* DATA:
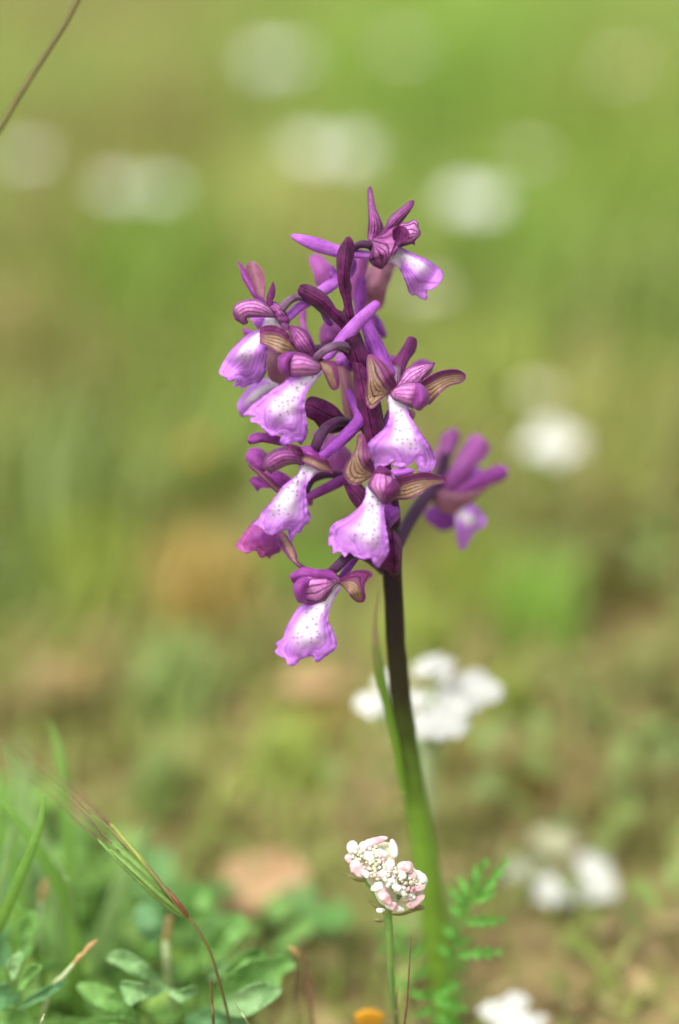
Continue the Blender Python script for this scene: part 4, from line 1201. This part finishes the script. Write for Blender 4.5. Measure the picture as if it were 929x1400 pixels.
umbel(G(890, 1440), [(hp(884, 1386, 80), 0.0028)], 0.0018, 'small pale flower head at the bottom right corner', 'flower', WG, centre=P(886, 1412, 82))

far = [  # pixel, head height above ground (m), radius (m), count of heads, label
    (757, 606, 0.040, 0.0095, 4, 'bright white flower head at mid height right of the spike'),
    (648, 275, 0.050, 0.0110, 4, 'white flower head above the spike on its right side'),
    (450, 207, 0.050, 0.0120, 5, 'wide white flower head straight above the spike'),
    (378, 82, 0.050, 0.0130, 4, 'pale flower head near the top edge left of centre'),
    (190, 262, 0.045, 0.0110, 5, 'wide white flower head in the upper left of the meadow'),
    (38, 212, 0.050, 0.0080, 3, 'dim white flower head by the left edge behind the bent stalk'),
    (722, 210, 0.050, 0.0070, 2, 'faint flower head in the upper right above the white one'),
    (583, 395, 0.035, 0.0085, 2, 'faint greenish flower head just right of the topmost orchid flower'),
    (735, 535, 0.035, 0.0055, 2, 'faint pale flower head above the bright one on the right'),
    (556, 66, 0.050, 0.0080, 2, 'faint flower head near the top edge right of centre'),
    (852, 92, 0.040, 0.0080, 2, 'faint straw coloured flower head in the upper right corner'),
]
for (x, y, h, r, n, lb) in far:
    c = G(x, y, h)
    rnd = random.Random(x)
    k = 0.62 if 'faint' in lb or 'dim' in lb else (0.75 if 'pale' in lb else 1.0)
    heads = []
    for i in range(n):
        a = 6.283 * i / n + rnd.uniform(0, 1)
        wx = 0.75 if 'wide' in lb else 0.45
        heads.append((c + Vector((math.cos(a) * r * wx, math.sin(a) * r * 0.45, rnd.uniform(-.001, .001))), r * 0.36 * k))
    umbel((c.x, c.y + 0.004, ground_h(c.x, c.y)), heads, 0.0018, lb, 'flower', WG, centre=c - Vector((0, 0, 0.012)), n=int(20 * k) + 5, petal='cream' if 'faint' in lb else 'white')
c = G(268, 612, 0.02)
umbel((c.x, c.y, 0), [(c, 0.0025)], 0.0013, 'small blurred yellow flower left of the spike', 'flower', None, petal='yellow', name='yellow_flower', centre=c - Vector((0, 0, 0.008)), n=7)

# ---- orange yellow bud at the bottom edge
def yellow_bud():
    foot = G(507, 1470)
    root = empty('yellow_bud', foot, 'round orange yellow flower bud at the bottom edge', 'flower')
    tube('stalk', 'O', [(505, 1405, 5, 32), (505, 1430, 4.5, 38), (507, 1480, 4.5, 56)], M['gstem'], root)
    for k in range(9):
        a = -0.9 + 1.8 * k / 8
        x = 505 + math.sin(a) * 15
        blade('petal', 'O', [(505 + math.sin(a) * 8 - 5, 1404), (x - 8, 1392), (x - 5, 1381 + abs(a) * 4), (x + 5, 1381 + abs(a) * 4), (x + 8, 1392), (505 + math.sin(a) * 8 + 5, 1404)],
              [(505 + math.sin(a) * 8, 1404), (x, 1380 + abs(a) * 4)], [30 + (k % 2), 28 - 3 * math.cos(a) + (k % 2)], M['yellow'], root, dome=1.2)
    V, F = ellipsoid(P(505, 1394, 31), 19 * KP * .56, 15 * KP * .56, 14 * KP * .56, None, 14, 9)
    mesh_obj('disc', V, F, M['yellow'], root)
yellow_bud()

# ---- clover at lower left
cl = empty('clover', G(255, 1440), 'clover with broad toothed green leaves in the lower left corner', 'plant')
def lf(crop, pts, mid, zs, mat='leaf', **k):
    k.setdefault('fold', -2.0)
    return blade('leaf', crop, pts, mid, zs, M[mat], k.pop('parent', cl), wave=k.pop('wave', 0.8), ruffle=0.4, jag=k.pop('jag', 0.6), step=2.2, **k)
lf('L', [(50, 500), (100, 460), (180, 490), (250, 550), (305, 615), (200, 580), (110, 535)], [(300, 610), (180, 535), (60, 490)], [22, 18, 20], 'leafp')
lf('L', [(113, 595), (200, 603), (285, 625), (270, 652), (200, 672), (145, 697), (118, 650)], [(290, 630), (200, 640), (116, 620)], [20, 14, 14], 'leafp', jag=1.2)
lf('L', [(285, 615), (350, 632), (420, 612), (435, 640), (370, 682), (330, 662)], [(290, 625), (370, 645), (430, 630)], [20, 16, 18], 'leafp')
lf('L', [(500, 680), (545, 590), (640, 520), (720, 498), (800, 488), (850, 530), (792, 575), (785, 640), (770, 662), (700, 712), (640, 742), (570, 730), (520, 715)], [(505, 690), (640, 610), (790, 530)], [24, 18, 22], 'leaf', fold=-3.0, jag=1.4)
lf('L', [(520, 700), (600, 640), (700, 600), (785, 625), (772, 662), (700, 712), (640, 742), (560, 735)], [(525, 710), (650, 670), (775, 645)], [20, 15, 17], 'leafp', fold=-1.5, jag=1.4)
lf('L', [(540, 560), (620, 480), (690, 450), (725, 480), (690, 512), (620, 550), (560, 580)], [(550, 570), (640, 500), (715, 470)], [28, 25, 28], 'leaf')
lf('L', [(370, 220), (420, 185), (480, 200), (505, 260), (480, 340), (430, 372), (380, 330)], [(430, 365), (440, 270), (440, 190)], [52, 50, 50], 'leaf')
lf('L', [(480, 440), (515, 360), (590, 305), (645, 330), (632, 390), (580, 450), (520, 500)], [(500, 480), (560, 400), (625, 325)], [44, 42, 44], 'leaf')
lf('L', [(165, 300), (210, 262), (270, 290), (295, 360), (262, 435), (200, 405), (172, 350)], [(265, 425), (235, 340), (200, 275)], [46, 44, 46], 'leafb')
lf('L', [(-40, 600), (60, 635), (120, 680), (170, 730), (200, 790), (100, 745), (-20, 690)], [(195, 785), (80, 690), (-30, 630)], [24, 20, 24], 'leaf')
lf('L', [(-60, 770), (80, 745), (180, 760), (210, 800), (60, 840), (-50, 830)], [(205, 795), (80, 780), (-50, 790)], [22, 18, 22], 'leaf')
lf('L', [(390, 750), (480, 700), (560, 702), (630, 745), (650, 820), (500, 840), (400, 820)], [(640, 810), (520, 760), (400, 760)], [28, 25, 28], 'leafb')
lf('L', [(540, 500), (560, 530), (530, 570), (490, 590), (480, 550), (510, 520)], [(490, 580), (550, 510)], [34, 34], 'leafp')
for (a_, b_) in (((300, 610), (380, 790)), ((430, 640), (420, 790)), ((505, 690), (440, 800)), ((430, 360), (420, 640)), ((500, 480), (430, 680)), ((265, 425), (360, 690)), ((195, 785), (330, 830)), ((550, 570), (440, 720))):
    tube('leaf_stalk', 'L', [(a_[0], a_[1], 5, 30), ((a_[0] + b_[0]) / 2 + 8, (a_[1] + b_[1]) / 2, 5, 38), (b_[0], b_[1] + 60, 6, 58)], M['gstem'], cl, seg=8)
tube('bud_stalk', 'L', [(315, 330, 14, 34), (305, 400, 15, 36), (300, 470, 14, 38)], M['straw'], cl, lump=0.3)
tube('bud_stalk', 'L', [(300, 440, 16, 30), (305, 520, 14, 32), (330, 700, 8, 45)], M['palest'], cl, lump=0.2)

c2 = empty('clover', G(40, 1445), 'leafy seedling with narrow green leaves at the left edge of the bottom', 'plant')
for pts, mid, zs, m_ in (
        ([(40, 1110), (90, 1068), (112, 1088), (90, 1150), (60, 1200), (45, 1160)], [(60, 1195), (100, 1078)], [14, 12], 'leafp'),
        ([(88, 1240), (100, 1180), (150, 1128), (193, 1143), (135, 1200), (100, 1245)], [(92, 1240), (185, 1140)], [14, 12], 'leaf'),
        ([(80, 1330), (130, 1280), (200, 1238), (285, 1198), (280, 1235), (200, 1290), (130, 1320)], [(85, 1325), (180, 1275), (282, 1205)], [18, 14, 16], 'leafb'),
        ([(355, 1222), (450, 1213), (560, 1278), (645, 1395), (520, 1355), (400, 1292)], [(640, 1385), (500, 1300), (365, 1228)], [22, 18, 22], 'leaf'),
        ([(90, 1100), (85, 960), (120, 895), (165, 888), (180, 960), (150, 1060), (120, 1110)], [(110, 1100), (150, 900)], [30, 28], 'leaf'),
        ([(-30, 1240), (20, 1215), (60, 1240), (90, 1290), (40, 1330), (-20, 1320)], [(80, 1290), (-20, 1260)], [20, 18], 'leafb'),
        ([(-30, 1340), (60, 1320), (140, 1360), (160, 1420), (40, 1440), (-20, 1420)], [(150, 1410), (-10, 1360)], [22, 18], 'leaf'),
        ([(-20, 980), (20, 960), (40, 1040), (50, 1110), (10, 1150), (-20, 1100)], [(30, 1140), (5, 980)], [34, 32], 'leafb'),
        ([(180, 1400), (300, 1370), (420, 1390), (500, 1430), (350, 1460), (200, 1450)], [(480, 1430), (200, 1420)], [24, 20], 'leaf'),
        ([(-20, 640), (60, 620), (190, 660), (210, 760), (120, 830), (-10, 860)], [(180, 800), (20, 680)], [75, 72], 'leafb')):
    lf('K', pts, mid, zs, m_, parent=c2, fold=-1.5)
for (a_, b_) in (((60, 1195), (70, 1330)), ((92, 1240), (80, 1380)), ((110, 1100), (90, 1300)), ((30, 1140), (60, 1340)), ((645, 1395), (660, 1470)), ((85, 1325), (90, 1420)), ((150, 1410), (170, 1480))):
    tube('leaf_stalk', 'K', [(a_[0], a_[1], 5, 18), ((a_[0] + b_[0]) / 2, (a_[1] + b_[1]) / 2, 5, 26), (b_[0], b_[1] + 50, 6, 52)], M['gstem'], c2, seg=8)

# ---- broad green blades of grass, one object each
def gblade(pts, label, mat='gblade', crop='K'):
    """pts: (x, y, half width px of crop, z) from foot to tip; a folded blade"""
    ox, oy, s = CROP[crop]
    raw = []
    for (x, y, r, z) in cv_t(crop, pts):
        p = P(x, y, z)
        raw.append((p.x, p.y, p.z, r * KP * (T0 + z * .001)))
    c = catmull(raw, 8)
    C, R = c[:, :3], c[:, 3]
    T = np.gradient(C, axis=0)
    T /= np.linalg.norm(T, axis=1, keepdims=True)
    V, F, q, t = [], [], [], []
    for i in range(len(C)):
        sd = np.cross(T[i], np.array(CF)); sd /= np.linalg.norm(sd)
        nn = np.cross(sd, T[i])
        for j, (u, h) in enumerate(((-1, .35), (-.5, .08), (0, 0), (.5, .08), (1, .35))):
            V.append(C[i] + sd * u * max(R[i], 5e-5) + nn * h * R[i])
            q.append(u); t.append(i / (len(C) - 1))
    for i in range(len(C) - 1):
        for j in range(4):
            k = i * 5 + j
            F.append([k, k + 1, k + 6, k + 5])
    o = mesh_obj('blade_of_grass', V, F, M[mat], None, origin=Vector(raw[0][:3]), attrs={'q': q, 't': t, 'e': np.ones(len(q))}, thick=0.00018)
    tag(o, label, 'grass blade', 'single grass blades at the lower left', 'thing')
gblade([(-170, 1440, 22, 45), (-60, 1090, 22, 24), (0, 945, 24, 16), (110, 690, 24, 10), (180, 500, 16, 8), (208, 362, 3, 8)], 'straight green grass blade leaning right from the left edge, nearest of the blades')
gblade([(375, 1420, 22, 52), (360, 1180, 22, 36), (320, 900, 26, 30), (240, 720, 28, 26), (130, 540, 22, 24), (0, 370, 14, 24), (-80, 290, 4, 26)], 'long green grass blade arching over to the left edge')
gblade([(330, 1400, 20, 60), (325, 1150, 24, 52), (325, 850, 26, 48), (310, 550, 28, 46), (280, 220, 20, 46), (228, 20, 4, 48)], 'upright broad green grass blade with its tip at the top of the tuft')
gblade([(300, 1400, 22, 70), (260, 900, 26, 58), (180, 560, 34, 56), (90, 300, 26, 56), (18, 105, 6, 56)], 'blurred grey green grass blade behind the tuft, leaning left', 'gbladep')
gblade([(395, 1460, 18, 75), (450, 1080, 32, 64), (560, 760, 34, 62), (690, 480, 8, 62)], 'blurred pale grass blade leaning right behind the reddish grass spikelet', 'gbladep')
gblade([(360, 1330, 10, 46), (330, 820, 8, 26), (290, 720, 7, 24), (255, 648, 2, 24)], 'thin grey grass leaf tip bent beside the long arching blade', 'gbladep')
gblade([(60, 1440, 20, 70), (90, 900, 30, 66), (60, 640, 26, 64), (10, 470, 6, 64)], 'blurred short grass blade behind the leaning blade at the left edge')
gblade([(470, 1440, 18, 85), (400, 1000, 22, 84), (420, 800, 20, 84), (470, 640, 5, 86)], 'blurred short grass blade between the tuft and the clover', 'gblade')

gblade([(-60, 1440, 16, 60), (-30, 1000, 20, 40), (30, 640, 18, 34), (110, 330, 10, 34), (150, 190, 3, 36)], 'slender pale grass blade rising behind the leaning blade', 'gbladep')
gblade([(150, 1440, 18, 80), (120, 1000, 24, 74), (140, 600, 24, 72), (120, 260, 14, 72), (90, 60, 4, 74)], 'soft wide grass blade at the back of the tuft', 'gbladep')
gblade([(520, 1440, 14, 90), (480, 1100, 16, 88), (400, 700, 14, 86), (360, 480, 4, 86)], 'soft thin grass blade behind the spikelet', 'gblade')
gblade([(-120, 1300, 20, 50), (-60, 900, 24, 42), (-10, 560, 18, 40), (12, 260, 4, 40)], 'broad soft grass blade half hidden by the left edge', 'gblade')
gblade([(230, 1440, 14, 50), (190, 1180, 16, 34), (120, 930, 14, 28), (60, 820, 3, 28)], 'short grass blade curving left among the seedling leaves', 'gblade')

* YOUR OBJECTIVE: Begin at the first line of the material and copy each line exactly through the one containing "centre=P(886, 1412, 82))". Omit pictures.

* COMPLETE ANSWER:
Continue the Blender Python script for this scene: part 4, from line 1201. This part finishes the script. Write for Blender 4.5. Measure the picture as if it were 929x1400 pixels.
umbel(G(890, 1440), [(hp(884, 1386, 80), 0.0028)], 0.0018, 'small pale flower head at the bottom right corner', 'flower', WG, centre=P(886, 1412, 82))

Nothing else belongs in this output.